NCPA - National Center for Policy Analysis

Edison Schools Inc. to Go Public

August 3, 1999

Edison Schools Inc. -- the leading private operator of public schools in the U.S. -- has filed for an initial public stock offering with the Securities and Exchange Commission. Although it is a for-profit institution, Edison has yet to make a profit.

Investors and educators are closely watching Edison's progress, since its success or failure will influence the future of public school privatization.

  • Edison expects to operate 77 schools this coming academic year -- up from 51 last year -- and observers say it may be reaching the critical mass needed to achieve profitability.
  • Experts point out that for-profit school management is a volume business, with a company needing a base of some 75 to 100 schools before it can go into the black.
  • At present, there are about six to eight companies offering private management to public schools -- with Edison leading the group.
  • Edison reports that its methods -- which involve heavy use of information technology and a longer school day -- have raised test scores in the schools it manages.

Since it began managing public schools in 1994, Edison has experienced losses of $10 million to $14 million each year.
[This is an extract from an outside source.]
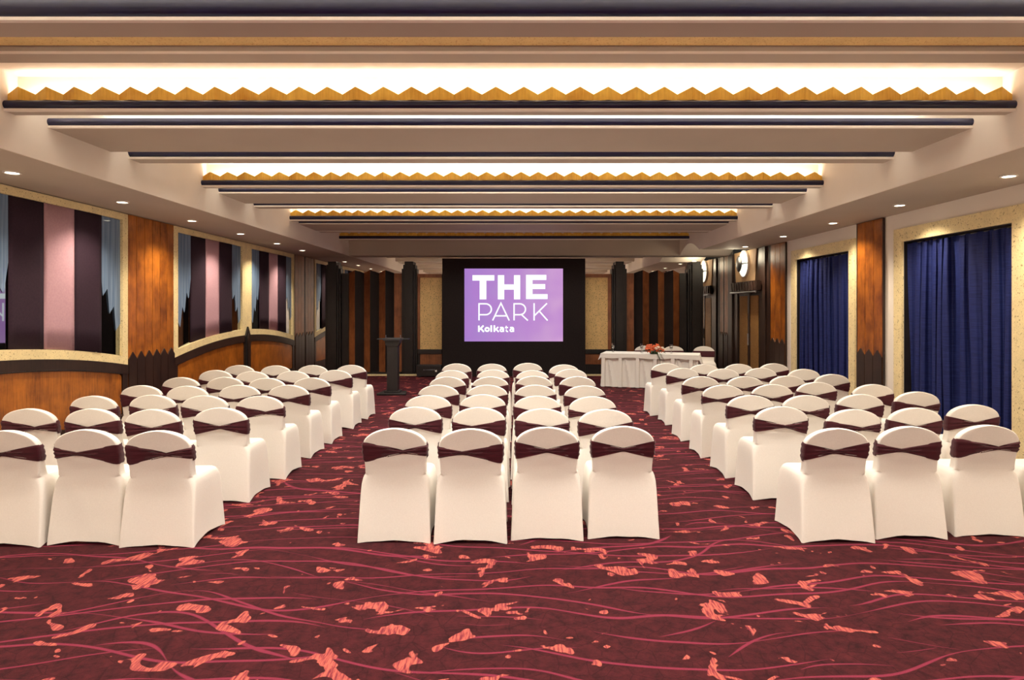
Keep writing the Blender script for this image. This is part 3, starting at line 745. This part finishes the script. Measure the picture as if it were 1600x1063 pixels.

In its offering prospectus, Edison says "we have not yet demonstrated that public schools can be profitably managed by private companies, and we are not certain when we will become profitable, if at all."

Despite that disclaimer, John McLaughlin, editor of Education Industry Report newsletter, expects the offering to be a success. He cautions, however, that "it's not going to be an Internet stock."

An estimated $350 billion in taxpayers' dollars are channeled into primary and secondary education each year. Edison's revenue from its management services climbed to $69.4 million in 1998 from $11.7 million in 1996. During the past seven years, Edison has raised an investment total of $232 million.